The New Observer
May 15, 2016
London’s world-famous cockneys—once an iconic symbol of Britain—have been exterminated by the flood of nonwhite immigration into the UK, a new documentary by the BBC has admitted.
The documentary, titled Last Whites of the East End, will be broadcast by the BBC on May 24—and will show that the traditional cockney East London home now “looks like Baghdad.”
The documentary focuses on the borough of Newham, which is now less than 30 percent white. More than half the white population has fled Newham in the last 15 years, the documentary reveals.
A cockney—and the accent known by the same name—was traditionally a native of East London, born within hearing of Bow Bells, the bells of St Mary-le-Bow in the Cheapside district of the City of London.
Once almost all white working class, the area which surrounds London’s Olympic Park now has the lowest percentage of white British residents of anywhere in London.
According to Last Whites of the East End, 73 percent of the local population is now made up of nonwhites.
Some cockneys were interviewed for the documentary. One of them, Leanne Oakham, is a sixth generation cockney, and currently lives on the same street in Newham as her mother and sister Amy.

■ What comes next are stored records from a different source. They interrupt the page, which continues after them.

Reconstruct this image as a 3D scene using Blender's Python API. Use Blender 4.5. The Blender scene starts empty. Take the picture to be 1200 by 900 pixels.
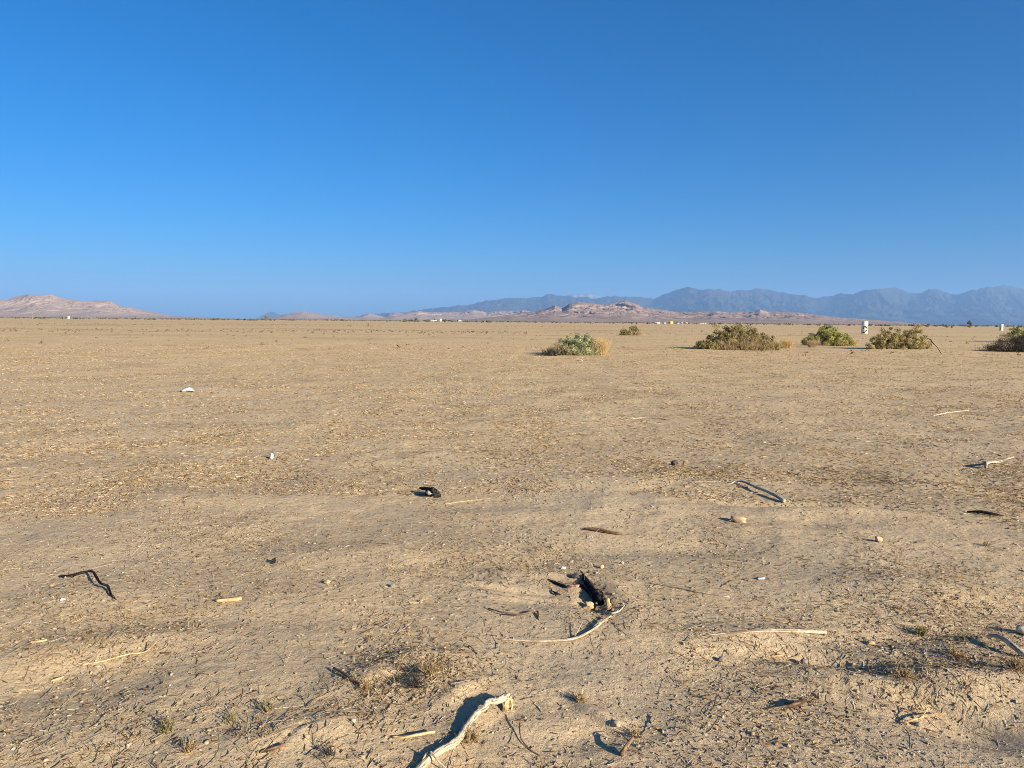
import bpy, bmesh, math, numpy as np
from mathutils import Vector

RNG = np.random.default_rng(7)
SC = bpy.context.scene
COL = SC.collection
rad = math.radians

# ------------------------------------------------------------------ camera
F_PX, CAM_H = 880.0, 1.60
PITCH, ROLL = rad(4.78), rad(0.50)
cp, sp = math.cos(PITCH), math.sin(PITCH)
Fv = np.array([0, cp, -sp]); R0 = np.array([1., 0, 0]); U0 = np.array([0, sp, cp])
Rv = R0 * math.cos(ROLL) + U0 * math.sin(ROLL)
Uv = U0 * math.cos(ROLL) - R0 * math.sin(ROLL)
CAM = np.array([0, 0, CAM_H])


def ray(px, py):
    return Fv + Rv * ((px - 600) / F_PX) + Uv * ((450 - py) / F_PX)


# ------------------------------------------------------------------ noise
_perm = np.random.default_rng(3).permutation(256).astype(np.int64)
_perm = np.concatenate([_perm, _perm])
_ang = np.random.default_rng(4).random(256) * 2 * np.pi
_gx, _gy = np.cos(_ang), np.sin(_ang)


def perlin(x, y, seed=0):
    x = np.asarray(x, float); y = np.asarray(y, float)
    c, s_ = math.cos(seed * 2.399 + .4), math.sin(seed * 2.399 + .4)
    x, y = x * c - y * s_ + seed * 17.31, x * s_ + y * c - seed * 9.77
    xi = np.floor(x).astype(np.int64); yi = np.floor(y).astype(np.int64)
    fx, fy = x - xi, y - yi
    xi &= 255; yi &= 255
    x1 = (xi + 1) & 255; y1 = (yi + 1) & 255
    u = fx * fx * fx * (fx * (fx * 6 - 15) + 10); v = fy * fy * fy * (fy * (fy * 6 - 15) + 10)

    def g(ix, iy, dx, dy):
        k = _perm[_perm[ix] + iy]
        return _gx[k] * dx + _gy[k] * dy
    a = g(xi, yi, fx, fy); b = g(x1, yi, fx - 1, fy)
    c = g(xi, y1, fx, fy - 1); d = g(x1, y1, fx - 1, fy - 1)
    return 1.5 * ((a + u * (b - a)) * (1 - v) + (c + u * (d - c)) * v)


def fbm(x, y, seed=0, oct=4, gain=0.5):
    s = 0; amp = 1.0
    for k in range(oct):
        s = s + amp * perlin(x, y, seed + k * 5); x = x * 2.03; y = y * 2.03; amp *= gain
    return s


def sstep(a, b, x):
    t = np.clip((x - a) / (b - a), 0, 1)
    return t * t * (3 - 2 * t)


# ------------------------------------------------------------------ ground relief
def flat(px, py, z=0.0):
    d = ray(px, py)
    t = (z - CAM_H) / d[2]
    return CAM + d * t


# hollows, footprints and ridges seen in the near sand: px, py, radius along, radius across, angle, height
FEAT = []


def feat(px, py, ra, rb, ang, hgt):
    p = flat(px, py)
    FEAT.append((p[0], p[1], ra, rb, math.cos(rad(ang)), math.sin(rad(ang)), hgt))


feat(698, 708, .13, .08, 110, -.045)
feat(722, 694, .20, .09, 105, .03)
feat(676, 692, .11, .07, 100, .02)
feat(625, 700, .34, .16, -10, -.035)
feat(640, 676, .40, .07, -12, .035)
feat(655, 772, .40, .22, 0, -.02)
feat(705, 842, .17, .055, 130, .028)
feat(730, 820, .26, .15, 0, -.018)
feat(690, 868, .24, .09, 20, -.02)
feat(555, 845, .26, .08, 60, .02)
feat(515, 800, .22, .16, 20, .04)
feat(500, 775, .20, .10, 10, .03)
feat(430, 800, .20, .12, 60, .03)
feat(1090, 800, .34, .13, -35, .055)
feat(1055, 830, .40, .10, -35, -.04)
feat(1010, 800, .40, .07, -30, .025)
feat(1150, 850, .22, .14, 0, -.035)
feat(1165, 800, .3, .12, 0, .04)
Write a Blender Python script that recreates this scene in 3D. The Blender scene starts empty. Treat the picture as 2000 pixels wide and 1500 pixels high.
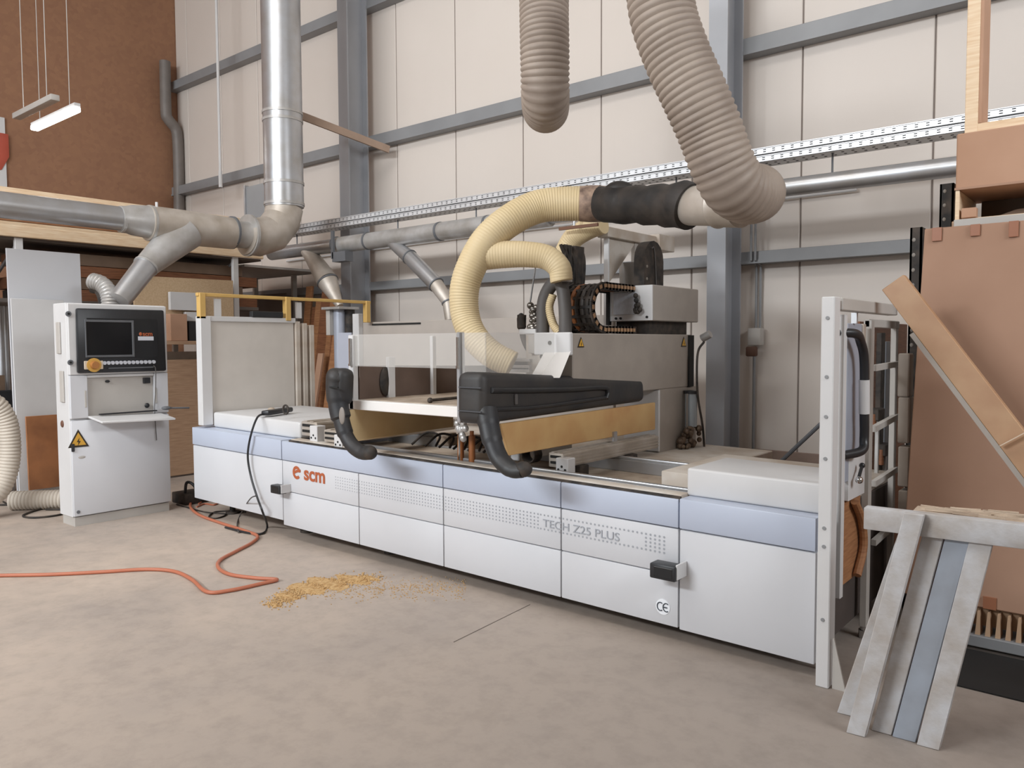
import bpy, bmesh, math, random
from mathutils import Vector, Matrix
random.seed(7)
S = bpy.context.scene
COL = S.collection
PI = math.pi

# ------------------------------------------------------------------ camera
F, CAMZ = 1530.0, 1.5                       # focal length in pixels of a 2000 wide frame
PITCH, YAW, ROLL = math.atan(80/1530), math.radians(39.4), 0.0045
FW = Vector((-math.sin(YAW)*math.cos(PITCH), math.cos(YAW)*math.cos(PITCH), -math.sin(PITCH)))
_r = Vector((math.cos(YAW), math.sin(YAW), 0)); _u = _r.cross(FW)
RT = _r*math.cos(ROLL) - _u*math.sin(ROLL)
UP = _u*math.cos(ROLL) + _r*math.sin(ROLL)
CP = Vector((0, 0, CAMZ))
cam = bpy.data.cameras.new('camera'); co = bpy.data.objects.new('camera', cam); COL.objects.link(co)
cam.sensor_width = 36; cam.sensor_fit = 'HORIZONTAL'; cam.lens = 36*F/2000
cam.clip_start = 0.05; cam.clip_end = 200
m3 = Matrix((RT, UP, -FW)).transposed()
co.matrix_world = Matrix.Translation(CP) @ m3.to_4x4()
S.camera = co

# ------------------------------------------------------------------ world, daylight, exposure
S.view_settings.view_transform = 'Standard'; S.view_settings.look = 'None'
S.view_settings.gamma = 1; S.view_settings.use_curve_mapping = False
S.view_settings.exposure = 0.0
w = bpy.data.worlds.new('world'); S.world = w; w.use_nodes = True
w.node_tree.nodes['Background'].inputs[0].default_value = (0.86, 0.93, 1.0, 1)
w.node_tree.nodes['Background'].inputs[1].default_value = 0.42
def area(name, loc, target, sx, sy, power, col):
    l = bpy.data.lights.new(name, 'AREA'); l.shape = 'RECTANGLE'; l.size = sx; l.size_y = sy
    l.energy = power; l.color = col
    o = bpy.data.objects.new(name, l); COL.objects.link(o); o.location = loc
    o.rotation_euler = (Vector(target)-Vector(loc)).to_track_quat('-Z', 'Y').to_euler()
    return o
area('clerestory_daylight', (-4.4, -6.5, 5.9), (-5.0, 7.0, 2.4), 7.0, 0.9, 1040, (0.92, 0.965, 1.0))
area('gate_daylight', (-7.4, -9.0, 2.6), (-5.0, 6.0, 1.2), 6.0, 4.2, 180, (0.90, 0.96, 1.0))
area('side_window_daylight', (4.4, 2.6, 4.6), (-7.5, 3.8, 1.5), 3.2, 1.4, 270, (0.93, 0.965, 1.0))
area('overhead_fill', (-5.0, 0.4, 8.0), (-5.0, 2.5, 0.0), 6.0, 1.8, 190, (1.0, 0.97, 0.94))  # fill lamp added under the closed roof to brighten top faces

# ------------------------------------------------------------------ pixel -> point on a plane of the place
def ray(x, y): return FW*F + RT*(x-1000) - UP*(y-750)
def pX(x, y, X): d = ray(x, y); return CP + d*(X/d.x)
def pY(x, y, Y): d = ray(x, y); return CP + d*(Y/d.y)
def pZ(x, y, Z): d = ray(x, y); return CP + d*((Z-CAMZ)/d.z)
def pD(x, y, D): return CP + ray(x, y)*(D/F)
def dep(p): return (Vector(p)-CP).dot(FW)
def rp(p, px): return px*dep(p)/F

# ------------------------------------------------------------------ materials
def lin(h):
    v = [int(h[i:i+2], 16)/255 for i in (0, 2, 4)]
    return tuple(c/12.92 if c <= .04045 else ((c+.055)/1.055)**2.4 for c in v) + (1,)
MATS = {}
def mat(name, hexc, rough=.5, metal=0., var=.08, scale=6., hex2=None, bump=0., bscale=60., stretch=None, spec=.5, trans=0., alpha=None):
    if name in MATS: return MATS[name]
    m = bpy.data.materials.new(name); m.use_nodes = True
    nt = m.node_tree; b = nt.nodes['Principled BSDF']; N = nt.nodes.new; L = nt.links.new
    c = lin(hexc)
    tc = N('ShaderNodeTexCoord'); mp = N('ShaderNodeMapping'); L(tc.outputs['Object'], mp.inputs[0])
    if stretch: mp.inputs['Scale'].default_value = stretch
    nz = N('ShaderNodeTexNoise'); nz.inputs['Scale'].default_value = scale; nz.inputs['Detail'].default_value = 5
    L(mp.outputs[0], nz.inputs[0])
    mx = N('ShaderNodeMix'); mx.data_type = 'RGBA'
    c2 = lin(hex2) if hex2 else tuple(v*(1-2*var) for v in c[:3])+(1,)
    mx.inputs[6].default_value = c; mx.inputs[7].default_value = c2
    rm = N('ShaderNodeMapRange'); rm.inputs[1].default_value = .35; rm.inputs[2].default_value = .7
    L(nz.outputs[0], rm.inputs[0]); L(rm.outputs[0], mx.inputs[0]); L(mx.outputs[2], b.inputs['Base Color'])
    b.inputs['Roughness'].default_value = rough; b.inputs['Metallic'].default_value = metal
    b.inputs['Specular IOR Level'].default_value = spec
    if trans: b.inputs['Transmission Weight'].default_value = trans
    if alpha is not None: b.inputs['Alpha'].default_value = alpha
    if bump:
        n2 = N('ShaderNodeTexNoise'); n2.inputs['Scale'].default_value = bscale; n2.inputs['Detail'].default_value = 4
        L(mp.outputs[0], n2.inputs[0]); bp = N('ShaderNodeBump'); bp.inputs['Strength'].default_value = bump
        bp.inputs['Distance'].default_value = .01; L(n2.outputs[0], bp.inputs['Height']); L(bp.outputs[0], b.inputs['Normal'])
    MATS[name] = m
    return m
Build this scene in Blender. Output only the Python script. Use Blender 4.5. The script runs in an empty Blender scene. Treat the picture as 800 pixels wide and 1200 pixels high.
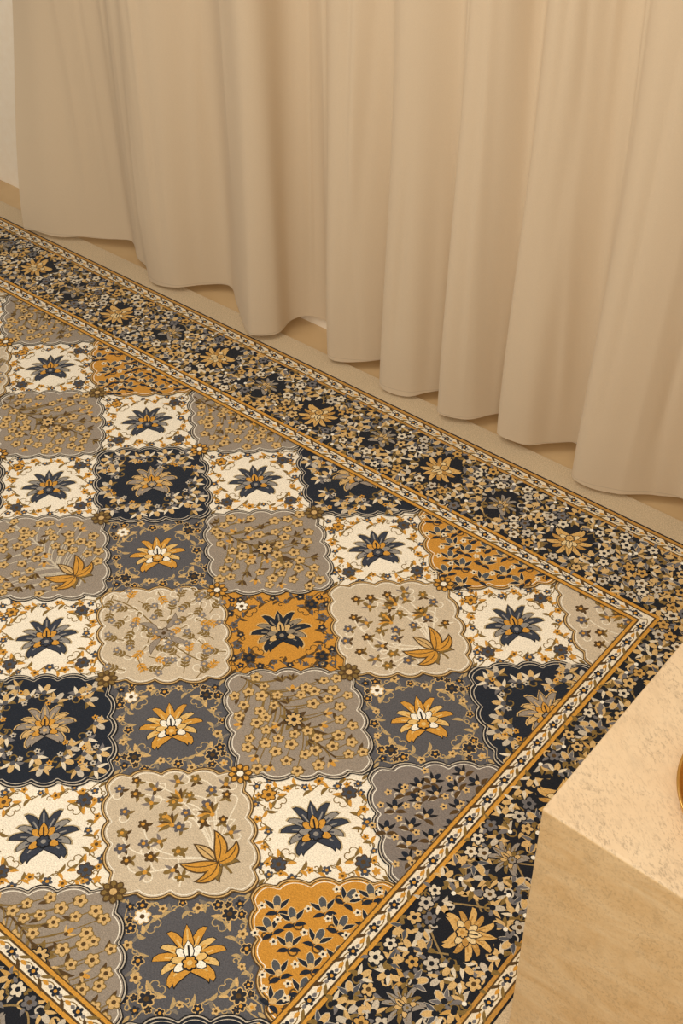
import bpy, math, cmath, random
import numpy as np
from mathutils import Vector, Euler
S=0.37
A=0.8707
FPX=1485.7; CAM=(1.9467,-4.8018,5.3199); ROT=(0.8383,0.0139,0.6934)
scene=bpy.context.scene
scene.view_settings.view_transform='Standard'
COL=scene.collection

def lin(c):
    o=[]
    for v in c[:3]:
        v=max(0,min(255,v))/255.
        o.append(v/12.92 if v<=.04045 else ((v+.055)/1.055)**2.4)
    return (*o,1.)

def new_obj(name,verts,faces,mat=None,smooth=False,parent=None,scale=S):
    me=bpy.data.meshes.new(name)
    me.from_pydata([(v[0]*scale,v[1]*scale,v[2]*scale) for v in verts],[],faces)
    me.update()
    if smooth:
        me.polygons.foreach_set('use_smooth',[True]*len(me.polygons))
    ob=bpy.data.objects.new(name,me)
    COL.objects.link(ob)
    if mat: me.materials.append(mat)
    if parent: ob.parent=parent
    return ob

# ------------------------------------------------------------------ materials
def nodes(name):
    m=bpy.data.materials.new(name); m.use_nodes=True
    nt=m.node_tree; b=nt.nodes['Principled BSDF']
    return m,nt,b
def N(nt,t,**k):
    n=nt.nodes.new(t)
    for a,v in k.items(): setattr(n,a,v)
    return n
def ramp(nt,stops):
    r=nt.nodes.new('ShaderNodeValToRGB'); e=r.color_ramp.elements
    e[0].position=stops[0][0]; e[0].color=lin(stops[0][1])
    e[1].position=stops[-1][0]; e[1].color=lin(stops[-1][1])
    for p,c in stops[1:-1]:
        x=e.new(p); x.color=lin(c)
    return r
def objcoord(nt,scale,rot=(0,0,0)):
    tc=nt.nodes.new('ShaderNodeTexCoord'); r0=nt.nodes.new('ShaderNodeMapping'); r0.inputs['Rotation'].default_value=rot
    mp=nt.nodes.new('ShaderNodeMapping'); mp.inputs['Scale'].default_value=scale
    nt.links.new(tc.outputs['Object'],r0.inputs['Vector']); nt.links.new(r0.outputs[0],mp.inputs['Vector'])
    return mp.outputs['Vector']
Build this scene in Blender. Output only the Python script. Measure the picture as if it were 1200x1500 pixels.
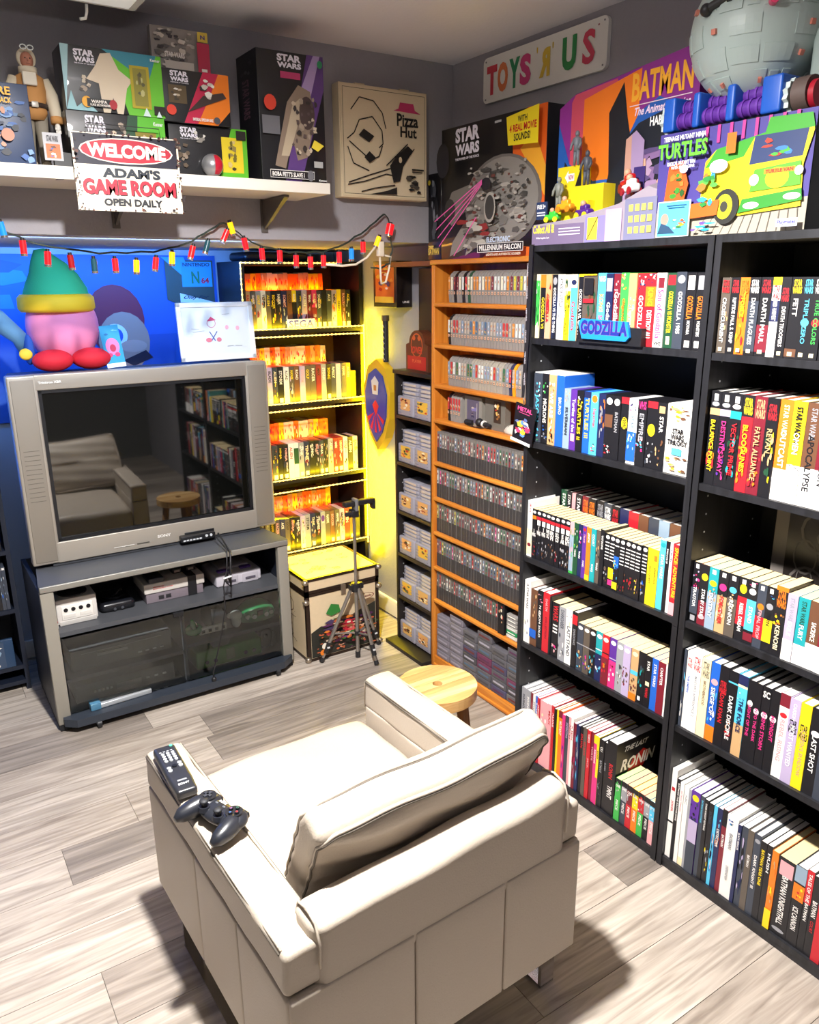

She told the filmmakers she is planning to move out of the area, as is the rest of her family.
“It’s not like the old East End where everyone knew everyone and we all left our doors open. It’s just scary now,” she said.
“Years ago people would have a fight with their fists and that would be it. Not anymore. Now people will bring in knives.”
Peter Bell runs the East Ham Working Men’s Club which has become the last bastion of cockney culture, and is just a few feet from West Ham’s Upton Park ground.
He said: “People who haven’t been for many years come out of Upton Park Station and say: ‘I can’t believe what’s happened here, it could be Baghdad.’”
One man at the club says in the documentary: “It’s hard to find somebody who speaks English in Newham. We’ve always been a country where immigration plays a part, but not on the scale you find now.
“You go from Aldgate to Barking and there are very few English people left.”
Darren Lovejoy, 29, has moved out of Newham. Recalling his days at college in the area, he says: “I remember hearing, ‘White Boy! Drop your phone and walk off’ shouted by three boys. No disrespect, but I was probably the only white kid in the college.”
Currently, there are 147 languages spoken in Newham, with one local primary school having pupils speaking 43 different languages and a new non-English speaking child arriving every week.
There are 66 primary schools in the area and 20 years ago more than half the pupils were white British. One local school, Drew Primary in the Docklands, now only has three per class.